SOURCE EXCERPT:

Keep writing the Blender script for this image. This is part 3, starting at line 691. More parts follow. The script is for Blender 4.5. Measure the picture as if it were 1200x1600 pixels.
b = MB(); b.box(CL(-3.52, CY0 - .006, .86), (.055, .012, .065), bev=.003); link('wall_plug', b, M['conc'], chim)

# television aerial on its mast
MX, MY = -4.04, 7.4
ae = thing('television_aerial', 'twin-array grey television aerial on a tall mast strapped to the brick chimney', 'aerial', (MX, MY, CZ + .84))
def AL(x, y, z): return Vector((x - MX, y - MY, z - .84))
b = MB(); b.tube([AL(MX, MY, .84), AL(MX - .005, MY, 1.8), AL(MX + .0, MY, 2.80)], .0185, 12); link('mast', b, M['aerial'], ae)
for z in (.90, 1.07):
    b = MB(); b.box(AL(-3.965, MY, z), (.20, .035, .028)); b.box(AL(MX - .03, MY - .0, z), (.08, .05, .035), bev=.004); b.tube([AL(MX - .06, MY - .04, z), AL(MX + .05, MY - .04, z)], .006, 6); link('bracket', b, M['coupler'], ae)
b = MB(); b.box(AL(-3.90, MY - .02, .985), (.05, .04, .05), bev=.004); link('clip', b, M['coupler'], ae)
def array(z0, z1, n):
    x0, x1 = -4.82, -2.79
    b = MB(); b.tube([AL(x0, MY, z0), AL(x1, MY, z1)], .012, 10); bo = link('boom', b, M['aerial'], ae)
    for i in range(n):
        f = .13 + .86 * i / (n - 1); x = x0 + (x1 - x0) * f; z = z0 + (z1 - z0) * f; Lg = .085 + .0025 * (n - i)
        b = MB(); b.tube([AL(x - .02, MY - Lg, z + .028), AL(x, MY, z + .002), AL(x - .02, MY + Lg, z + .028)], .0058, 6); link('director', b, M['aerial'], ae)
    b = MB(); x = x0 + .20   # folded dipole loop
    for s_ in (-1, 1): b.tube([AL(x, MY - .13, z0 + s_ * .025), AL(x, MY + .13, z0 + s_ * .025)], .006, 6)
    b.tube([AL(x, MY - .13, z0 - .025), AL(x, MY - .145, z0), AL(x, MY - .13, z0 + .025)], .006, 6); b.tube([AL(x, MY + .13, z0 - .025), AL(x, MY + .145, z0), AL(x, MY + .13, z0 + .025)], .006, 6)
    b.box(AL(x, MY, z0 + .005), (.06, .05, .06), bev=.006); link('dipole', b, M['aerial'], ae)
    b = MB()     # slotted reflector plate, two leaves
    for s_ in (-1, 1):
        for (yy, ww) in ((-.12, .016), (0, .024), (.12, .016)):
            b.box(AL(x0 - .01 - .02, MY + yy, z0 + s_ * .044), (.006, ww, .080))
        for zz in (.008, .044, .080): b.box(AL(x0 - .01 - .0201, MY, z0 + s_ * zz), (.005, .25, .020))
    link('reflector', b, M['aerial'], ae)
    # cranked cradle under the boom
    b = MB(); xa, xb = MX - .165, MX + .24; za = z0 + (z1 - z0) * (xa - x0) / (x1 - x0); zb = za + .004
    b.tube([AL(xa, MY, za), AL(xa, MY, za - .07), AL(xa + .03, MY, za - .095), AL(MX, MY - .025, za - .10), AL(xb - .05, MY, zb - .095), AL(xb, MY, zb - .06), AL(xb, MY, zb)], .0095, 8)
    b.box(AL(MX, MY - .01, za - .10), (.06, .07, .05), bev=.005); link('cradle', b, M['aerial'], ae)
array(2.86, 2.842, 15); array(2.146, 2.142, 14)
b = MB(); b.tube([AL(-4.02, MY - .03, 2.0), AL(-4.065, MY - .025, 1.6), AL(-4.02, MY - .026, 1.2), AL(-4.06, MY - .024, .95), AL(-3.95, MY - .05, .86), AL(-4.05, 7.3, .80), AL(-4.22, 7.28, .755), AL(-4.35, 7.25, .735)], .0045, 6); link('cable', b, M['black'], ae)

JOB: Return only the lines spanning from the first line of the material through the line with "b = MB(); b.box(CL(-3.52, CY0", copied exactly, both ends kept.

FINAL RESULT:
Keep writing the Blender script for this image. This is part 3, starting at line 691. More parts follow. The script is for Blender 4.5. Measure the picture as if it were 1200x1600 pixels.
b = MB(); b.box(CL(-3.52, CY0 - .006, .86), (.055, .012, .065), bev=.003); link('wall_plug', b, M['conc'], chim)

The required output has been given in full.